Last week, Dick Reiten struck a blow for parochialism, vowing to rescue our once-local electric company from those damn Texans who stole it a few years back. Reiten, the head of Northwest Natural, announced Friday that his gas company plans to buy Portland General Electric from Houston-based Enron.
Reiten once was a rising star at PGE but was unable to snare the top spot. He left in 1995 and ended up running the little local gas company, while his former colleagues wound up answering to fellows in big hats. Now he's going to round 'em up and bring 'em back, where he can call the shots himself.
After watching a bevy of homegrown companies, such as U.S. Bancorp, Fred Meyer and Sequent Computer, get sold to out-of-state companies, it's nice to think that PGE might come back to the Rose City.
Of course, even this is a bit of a fiction. NW Natural's largest current shareholders are Great Britain's Barclay's Bank, J.P. Morgan and the Mellon Bank. In addition, management and directors at the gas company own less than 1.5 percent of the stock, far less, for example, than their counterparts at Willamette Industries, which is currently threatened with a takeover by Weyerhauser.
On several levels, the acquisition does makes sense. NW Natural employs 1,315 people, PGE 2,781. Lots of those people perform the same functions-- from checking meters to answering phones--in two downtown headquarters less than 10 blocks apart. A new combined company could save some serious money on personnel and office space. Even the folks at the Citizens Utility Board, who rarely miss a chance to question the motives of gas and electric companies, can find some things to like about this merger.
But you gotta admit, in other ways it's a strange deal: kind of like a mouse announcing it's going to eat a cat.
There are a number of ways to look at the difference in the size of the two companies. One is to compare PGE's nearly $3 billion price tag to the $580 million value of all NW Natural's outstanding stock (known as market capitalization). Another is to compare the gas company's revenues, which are one-quarter that of the company it seeks to swallow.
To pull this off, NW Natural is going into hock big time, borrowing $1.55 billion and assuming about $1.1 billion of PGE's existing debt.
Now, with short-term interest rates at low levels, it's a good time to borrow money. But the debt still has to be repaid, and it can only come from two sources: from making the company more efficient or, more likely, says Ron Eachus, from ratepayers.
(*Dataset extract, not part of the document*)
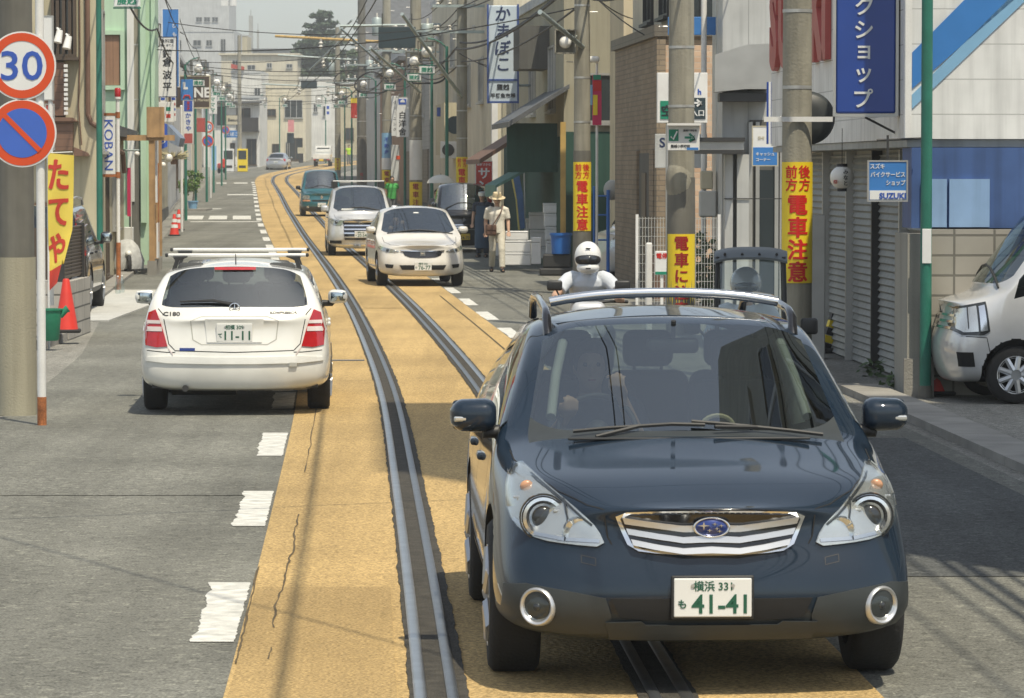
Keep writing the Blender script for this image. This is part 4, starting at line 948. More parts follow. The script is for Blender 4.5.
        fl = MB(); fl.sphere((0, .012, 0), .022, 12, 8); fl.build('bulb', 'lamp_dark', fo, smooth=60)
        fg = MB(); fg.sphere((0, .014, 0), .064, 24, 10, sc=(1, .32, 1)); fg.build('fog_glass', 'lamp_cover', fo, smooth=60)
    fr = MB(); fr.rbox((0, 0, 0), (.352, .014, .187), .012, 3); fr.build('plate_frame', 'black_plastic', e, (0, -.018, .442), smooth=40)
    plate(A, (0, -.028, .442), '41-41', 'も', '横浜 331')
    # shut lines: bonnet edge, doors
    for sx in (1, -1):
        seam(A, 'bonnet_gap', 'wheel_well', 'top', [(sx * .42, .09), (sx * .52, .17), (sx * .64, .34), (sx * .74, .62), (sx * .80, .95), (sx * .81, 1.16)], .006)
        v = 'left' if sx > 0 else 'right'
        seam(A, 'door_gap', 'wheel_well', v, [(1.62, .40), (1.58, .8), (1.60, 1.0)], .007); seam(A, 'door_gap', 'wheel_well', v, [(2.64, .40), (2.64, 1.0)], .007); seam(A, 'door_gap', 'wheel_well', v, [(3.5, .9), (3.30, .6), (3.28, .42)], .007)
        for yh in (2.45, 3.42):
            q, n = surf(A, v, yh, .86); hd = MB(); hd.rbox(q + Vector((sx * .004, 0, 0)), (.035, .2, .035), .012, 3); hd.build('door_handle', 'navy_paint', e, smooth=50)
        side_mirror(A, sx, 1.58, 1.11, 'navy_paint', .225, .172, -.01, ind=True)
    # wipers and scuttle
    sc = MB(); sc.rbox((0, 1.10, 1.035), (1.1, .03, .012), .004, 2); sc.build('scuttle', 'black_plastic', e, smooth=50)
    for x0, x1, zz in ((-.52, .08, 1.085), (.02, .62, 1.085)):
        pts = []
        for t in (0, .25, .5, .75, 1):
            x = x0 + (x1 - x0) * t; q, n = surf(A, 'top', x, 1.22 - .02 * t); pts.append(q + Vector((0, -.01, .022)))
        wm = MB(); wm.tube(pts, .009, 6); wm.tube([pts[0] + Vector((.1, -.07, -.02)), pts[2]], .010, 6); wm.build('wiper', 'black_plastic', e)
    # roof rails: bright rear bar across joins the two rails
    for sx in (-1, 1):
        mb = MB(); pts = [(sx * .588, 2.10, 1.455), (sx * .592, 2.16, 1.535), (sx * .59, 2.30, 1.572), (sx * .585, 3.0, 1.605), (sx * .575, 3.7, 1.597), (sx * .565, 4.15, 1.555), (sx * .56, 4.25, 1.47)]
        mb.tube(pts, [.024, .023, .02, .02, .02, .02, .024], 10); mb.build('roof_rail', 'gloss_black', e, smooth=60)
    for yy, zz in ((2.50, 1.628),):
        mb = MB(); N = 14; pts = [(-.56 + 1.12 * i / N, yy, zz + .022 - .045 * (abs(i - N / 2) / (N / 2)) ** 2.5) for i in range(N + 1)]
        mb.tube(pts, .024, 10); mb.build('cross_bar', 'chrome' if yy < 3 else 'satin_silver', e, smooth=60)
    # small stickers behind the glass
    mb = MB(); mb.box((.0 + .03, 2.0, 1.40), (.05, .003, .028)); mb.build('windscreen_sticker', 'plate_white', e)
    # pale pillar trims inside
    for sx in (-1, 1):
        mb = MB(); mb.tube([(sx * .60, 1.62, 1.10), (sx * .565, 1.86, 1.28), (sx * .52, 2.06, 1.43)], .024, 8); mb.build('pillar_trim', 'pale_trim', e, smooth=60)
        mb = MB(); mb.tube([(sx * .68, 2.62, 1.0), (sx * .60, 2.64, 1.36), (sx * .56, 2.64, 1.44)], .035, 8); mb.build('pillar_trim', 'pale_trim', e, smooth=60)
hero(A)
place(A, 713, 15.62, R(2.4))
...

As chairman of Oregon's Public Utility Commission, Eachus spent a lot of time listening to NW Natural's requests for rate increases. Eachus was booted from the commission earlier this year, so he won't have a say on the proposed deal, but he's convinced that Reiten will have to ask for a rate hike.
"Given NW Natural's past willingness to use political influence to get a higher rate of return," Eachus, "the downside is even more political pressure to get ratepayers...to finance the acquisition."
Which means that, when it comes time to pay the joint gas/ electric bill, we'll get that warm grown-in-Oregon feeling.